### INSTRUCTIONS TO FOLLOW
Copy whichever lines contain the string "from".

### GIVEN DATA
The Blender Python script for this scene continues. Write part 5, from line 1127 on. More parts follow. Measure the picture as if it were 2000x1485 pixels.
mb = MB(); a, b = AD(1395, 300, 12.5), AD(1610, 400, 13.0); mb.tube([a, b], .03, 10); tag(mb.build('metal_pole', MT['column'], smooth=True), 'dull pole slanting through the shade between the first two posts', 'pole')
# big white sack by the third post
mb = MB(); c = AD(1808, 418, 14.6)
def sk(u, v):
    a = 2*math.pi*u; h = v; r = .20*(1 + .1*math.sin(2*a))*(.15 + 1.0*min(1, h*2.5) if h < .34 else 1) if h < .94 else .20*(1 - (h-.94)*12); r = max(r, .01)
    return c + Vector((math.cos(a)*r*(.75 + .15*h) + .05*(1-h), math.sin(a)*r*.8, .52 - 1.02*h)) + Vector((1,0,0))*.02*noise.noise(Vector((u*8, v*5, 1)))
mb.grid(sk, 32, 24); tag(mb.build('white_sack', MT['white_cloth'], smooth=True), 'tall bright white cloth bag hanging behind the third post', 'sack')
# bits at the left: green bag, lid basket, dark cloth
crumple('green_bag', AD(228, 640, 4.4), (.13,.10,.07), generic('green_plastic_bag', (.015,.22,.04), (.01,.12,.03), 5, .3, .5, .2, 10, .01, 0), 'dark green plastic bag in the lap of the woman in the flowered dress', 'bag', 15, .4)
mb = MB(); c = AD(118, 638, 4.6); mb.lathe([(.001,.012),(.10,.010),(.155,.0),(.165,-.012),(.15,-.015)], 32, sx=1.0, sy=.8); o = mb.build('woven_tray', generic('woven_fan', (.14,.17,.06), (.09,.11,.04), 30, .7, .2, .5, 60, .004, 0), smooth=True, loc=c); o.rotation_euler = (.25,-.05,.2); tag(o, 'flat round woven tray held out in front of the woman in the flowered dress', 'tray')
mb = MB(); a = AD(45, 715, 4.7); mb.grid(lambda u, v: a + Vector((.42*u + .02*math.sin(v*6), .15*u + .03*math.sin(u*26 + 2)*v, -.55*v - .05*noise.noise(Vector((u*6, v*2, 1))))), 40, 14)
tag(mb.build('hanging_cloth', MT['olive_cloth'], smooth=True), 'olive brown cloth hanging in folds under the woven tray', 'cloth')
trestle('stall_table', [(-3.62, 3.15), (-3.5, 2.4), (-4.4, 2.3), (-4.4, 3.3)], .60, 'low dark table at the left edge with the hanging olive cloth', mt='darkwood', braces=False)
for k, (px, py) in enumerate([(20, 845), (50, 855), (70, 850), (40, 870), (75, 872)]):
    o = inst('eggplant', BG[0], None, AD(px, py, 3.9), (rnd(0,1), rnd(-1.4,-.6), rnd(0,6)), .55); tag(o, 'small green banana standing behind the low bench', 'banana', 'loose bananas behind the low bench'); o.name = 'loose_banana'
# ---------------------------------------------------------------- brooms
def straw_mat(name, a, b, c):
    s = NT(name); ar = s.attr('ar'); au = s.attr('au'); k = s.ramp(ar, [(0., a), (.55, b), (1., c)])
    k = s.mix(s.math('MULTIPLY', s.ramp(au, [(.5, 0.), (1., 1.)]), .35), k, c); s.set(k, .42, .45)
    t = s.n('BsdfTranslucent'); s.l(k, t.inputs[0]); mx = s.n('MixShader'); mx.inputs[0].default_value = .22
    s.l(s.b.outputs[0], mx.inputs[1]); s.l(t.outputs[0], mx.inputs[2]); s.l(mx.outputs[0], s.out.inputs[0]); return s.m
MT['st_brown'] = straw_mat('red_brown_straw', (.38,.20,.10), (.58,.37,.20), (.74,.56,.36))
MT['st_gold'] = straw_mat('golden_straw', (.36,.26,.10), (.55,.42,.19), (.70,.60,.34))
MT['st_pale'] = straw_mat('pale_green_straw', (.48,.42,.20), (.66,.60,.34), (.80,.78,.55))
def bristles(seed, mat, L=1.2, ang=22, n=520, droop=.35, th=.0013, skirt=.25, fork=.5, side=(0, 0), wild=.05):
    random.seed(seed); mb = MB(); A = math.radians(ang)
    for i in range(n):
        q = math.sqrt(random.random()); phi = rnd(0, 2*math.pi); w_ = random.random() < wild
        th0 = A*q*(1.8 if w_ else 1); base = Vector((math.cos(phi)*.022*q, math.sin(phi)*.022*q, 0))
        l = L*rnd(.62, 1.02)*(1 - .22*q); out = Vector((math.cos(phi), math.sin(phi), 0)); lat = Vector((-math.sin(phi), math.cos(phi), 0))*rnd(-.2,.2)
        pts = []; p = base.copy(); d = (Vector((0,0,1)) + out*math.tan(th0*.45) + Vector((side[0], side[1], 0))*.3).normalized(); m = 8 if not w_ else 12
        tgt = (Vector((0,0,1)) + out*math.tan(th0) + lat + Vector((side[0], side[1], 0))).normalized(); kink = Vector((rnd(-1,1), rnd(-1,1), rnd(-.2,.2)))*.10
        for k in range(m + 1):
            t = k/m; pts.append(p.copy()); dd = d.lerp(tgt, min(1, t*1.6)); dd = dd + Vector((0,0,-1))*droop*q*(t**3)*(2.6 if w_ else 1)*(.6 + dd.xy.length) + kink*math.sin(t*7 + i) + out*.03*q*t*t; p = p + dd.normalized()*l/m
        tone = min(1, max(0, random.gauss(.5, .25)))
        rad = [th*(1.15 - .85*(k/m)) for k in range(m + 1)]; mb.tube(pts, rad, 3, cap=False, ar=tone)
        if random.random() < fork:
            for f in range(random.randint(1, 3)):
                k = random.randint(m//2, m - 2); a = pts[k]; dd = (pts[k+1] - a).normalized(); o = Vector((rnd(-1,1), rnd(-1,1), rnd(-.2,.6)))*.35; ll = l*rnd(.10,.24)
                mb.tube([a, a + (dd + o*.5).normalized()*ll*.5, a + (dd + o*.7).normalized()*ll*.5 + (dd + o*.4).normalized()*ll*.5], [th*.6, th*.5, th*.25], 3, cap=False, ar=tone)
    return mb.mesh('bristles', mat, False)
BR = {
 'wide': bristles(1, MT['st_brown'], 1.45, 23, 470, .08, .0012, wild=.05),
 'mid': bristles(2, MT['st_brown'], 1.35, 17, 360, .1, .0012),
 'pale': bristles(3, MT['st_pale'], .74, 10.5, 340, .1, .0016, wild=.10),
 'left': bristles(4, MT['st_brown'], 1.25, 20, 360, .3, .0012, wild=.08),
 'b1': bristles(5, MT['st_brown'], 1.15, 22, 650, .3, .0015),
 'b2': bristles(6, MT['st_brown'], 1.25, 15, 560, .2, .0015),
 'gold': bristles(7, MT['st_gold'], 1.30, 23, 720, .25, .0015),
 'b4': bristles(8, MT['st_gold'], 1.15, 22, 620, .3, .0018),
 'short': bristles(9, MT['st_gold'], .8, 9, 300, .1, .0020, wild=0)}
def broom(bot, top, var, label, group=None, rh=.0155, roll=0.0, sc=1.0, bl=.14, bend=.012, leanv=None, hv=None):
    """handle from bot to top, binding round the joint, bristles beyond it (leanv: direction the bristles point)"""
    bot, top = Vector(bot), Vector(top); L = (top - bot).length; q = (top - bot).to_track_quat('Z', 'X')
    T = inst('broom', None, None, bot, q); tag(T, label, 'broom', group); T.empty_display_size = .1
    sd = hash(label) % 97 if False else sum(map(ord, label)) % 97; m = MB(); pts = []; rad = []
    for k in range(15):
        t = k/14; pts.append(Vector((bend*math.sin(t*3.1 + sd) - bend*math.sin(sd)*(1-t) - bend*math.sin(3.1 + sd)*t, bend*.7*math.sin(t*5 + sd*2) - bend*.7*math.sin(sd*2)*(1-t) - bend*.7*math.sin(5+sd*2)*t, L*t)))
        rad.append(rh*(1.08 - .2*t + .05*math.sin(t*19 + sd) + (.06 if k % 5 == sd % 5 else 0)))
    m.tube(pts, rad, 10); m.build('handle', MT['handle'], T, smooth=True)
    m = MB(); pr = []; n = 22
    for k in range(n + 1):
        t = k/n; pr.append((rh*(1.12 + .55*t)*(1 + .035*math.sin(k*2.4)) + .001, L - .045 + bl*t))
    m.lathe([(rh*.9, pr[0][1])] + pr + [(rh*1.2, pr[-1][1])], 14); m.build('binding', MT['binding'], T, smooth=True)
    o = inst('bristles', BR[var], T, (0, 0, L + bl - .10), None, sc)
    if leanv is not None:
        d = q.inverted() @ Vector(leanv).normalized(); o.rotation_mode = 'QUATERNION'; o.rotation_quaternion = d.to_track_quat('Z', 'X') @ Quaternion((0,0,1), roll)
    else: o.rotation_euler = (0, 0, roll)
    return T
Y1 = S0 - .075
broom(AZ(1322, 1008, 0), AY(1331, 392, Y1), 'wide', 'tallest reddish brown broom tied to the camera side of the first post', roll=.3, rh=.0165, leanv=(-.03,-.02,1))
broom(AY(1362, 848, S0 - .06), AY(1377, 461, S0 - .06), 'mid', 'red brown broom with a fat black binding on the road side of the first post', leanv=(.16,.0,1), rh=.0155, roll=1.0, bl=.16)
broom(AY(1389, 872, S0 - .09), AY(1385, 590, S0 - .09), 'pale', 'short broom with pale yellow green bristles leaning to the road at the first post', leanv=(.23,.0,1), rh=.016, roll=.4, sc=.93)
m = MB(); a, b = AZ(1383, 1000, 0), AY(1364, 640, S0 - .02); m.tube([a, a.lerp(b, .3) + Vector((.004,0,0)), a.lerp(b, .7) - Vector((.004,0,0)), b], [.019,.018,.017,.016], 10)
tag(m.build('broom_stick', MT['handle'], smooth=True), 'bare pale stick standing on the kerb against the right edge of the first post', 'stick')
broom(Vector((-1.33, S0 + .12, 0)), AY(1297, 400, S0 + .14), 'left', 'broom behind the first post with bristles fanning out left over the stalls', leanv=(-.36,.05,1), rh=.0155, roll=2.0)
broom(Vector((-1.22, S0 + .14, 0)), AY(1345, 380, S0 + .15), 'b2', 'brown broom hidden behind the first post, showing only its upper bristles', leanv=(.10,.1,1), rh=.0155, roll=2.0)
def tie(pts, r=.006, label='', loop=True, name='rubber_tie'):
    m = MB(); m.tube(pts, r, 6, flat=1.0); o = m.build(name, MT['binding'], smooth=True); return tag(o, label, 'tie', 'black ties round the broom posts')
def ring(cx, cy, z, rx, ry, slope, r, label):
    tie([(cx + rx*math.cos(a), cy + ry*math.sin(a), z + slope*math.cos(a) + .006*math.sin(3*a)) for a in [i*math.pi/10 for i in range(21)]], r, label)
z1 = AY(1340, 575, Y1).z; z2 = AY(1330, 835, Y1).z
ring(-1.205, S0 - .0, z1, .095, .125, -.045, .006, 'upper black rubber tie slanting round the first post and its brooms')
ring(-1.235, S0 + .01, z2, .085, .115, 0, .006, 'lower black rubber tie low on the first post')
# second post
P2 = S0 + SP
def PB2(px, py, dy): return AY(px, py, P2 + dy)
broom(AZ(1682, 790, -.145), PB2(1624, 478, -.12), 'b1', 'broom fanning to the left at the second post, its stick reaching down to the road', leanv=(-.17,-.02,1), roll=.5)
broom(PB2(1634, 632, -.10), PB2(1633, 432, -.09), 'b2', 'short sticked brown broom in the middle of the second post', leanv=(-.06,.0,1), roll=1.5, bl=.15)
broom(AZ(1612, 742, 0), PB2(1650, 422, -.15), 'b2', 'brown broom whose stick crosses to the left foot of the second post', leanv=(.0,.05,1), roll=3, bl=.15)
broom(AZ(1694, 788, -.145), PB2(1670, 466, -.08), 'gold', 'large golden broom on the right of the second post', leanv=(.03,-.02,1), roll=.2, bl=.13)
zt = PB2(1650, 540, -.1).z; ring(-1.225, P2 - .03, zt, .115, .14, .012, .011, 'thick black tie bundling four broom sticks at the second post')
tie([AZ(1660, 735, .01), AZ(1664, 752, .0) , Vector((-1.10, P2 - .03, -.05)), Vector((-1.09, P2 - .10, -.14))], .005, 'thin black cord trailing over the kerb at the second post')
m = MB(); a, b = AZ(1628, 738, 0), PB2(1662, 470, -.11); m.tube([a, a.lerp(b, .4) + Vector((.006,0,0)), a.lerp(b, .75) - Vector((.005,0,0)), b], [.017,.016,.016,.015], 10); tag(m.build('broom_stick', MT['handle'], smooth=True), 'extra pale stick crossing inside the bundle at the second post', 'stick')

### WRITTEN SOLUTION
The Blender Python script for this scene continues. Write part 5, from line 1127 on. More parts follow. Measure the picture as if it were 2000x1485 pixels.
    """handle from bot to top, binding round the joint, bristles beyond it (leanv: direction the bristles point)"""